Some other fucking asshole that we’re pretty sure isn't Donald Sterling hacked into a family’s baby monitor and began shouting obscenities at the poor newborn. If anyone happens to know who this person is, email his or her contact information to editor@vice.com. We will kidnap him and force him to wear one of the baby’s shitty diapers as a mask for a month.

Yet another train carrying millions of gallons of crude oil derailed and caused a massive explosion, this time in Lynchburg, Virginia, on April 30. According to Bloomberg Business Week, we are now shipping 900 percent more crude oil via rail than in 2008. This is because it comes from a fairly remote region in North Dakota where they rape the earth to ensure that there are at least 300 gas stations within a five-mile radius at all times. Man, the apocalypse can be fun when you prepare for it so far ahead. 

Stalwart believers in capital punishment got a wake-up call this week, when a prisoner convulsed in severe pain for almost 45 minutes after being administered a lethal-injection cocktail that, putting it politely, “malfunctioned.” This is because Europe, where we used to get our murder drugs, will no longer sell them to the US. This has caused a re-examination as to whether it really is cheaper to keep an inmate behind bars than to execute him. 

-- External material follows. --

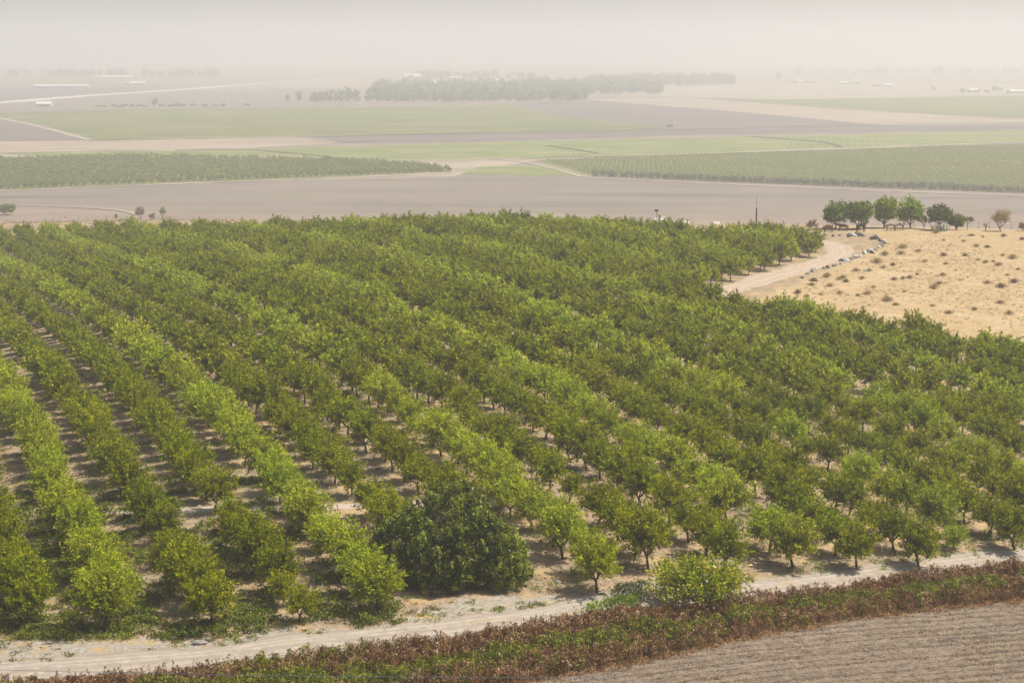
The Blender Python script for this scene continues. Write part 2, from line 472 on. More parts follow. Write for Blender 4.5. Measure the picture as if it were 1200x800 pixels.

The peace talks transpiring between Israel and Palestine failed to meet their deadline. So we interviewed God about it to get his take.    

The movie Mean Girls turned ten. Lindsay Lohan’s liver turned 83. 

Also, we were very thankful for the safe return of VICE News correspondent Simon Ostrovsky. Go here to learn all about what happened while he was in the hands of the dingus pro-Russia Ukrainians who kidnapped him.

A Canadian town is living in fear that a nearby dead whale will explode any second. Not much more to say other than we wrote an article about exactly what they should do once it’s time to bury it. Now, go get drunk please.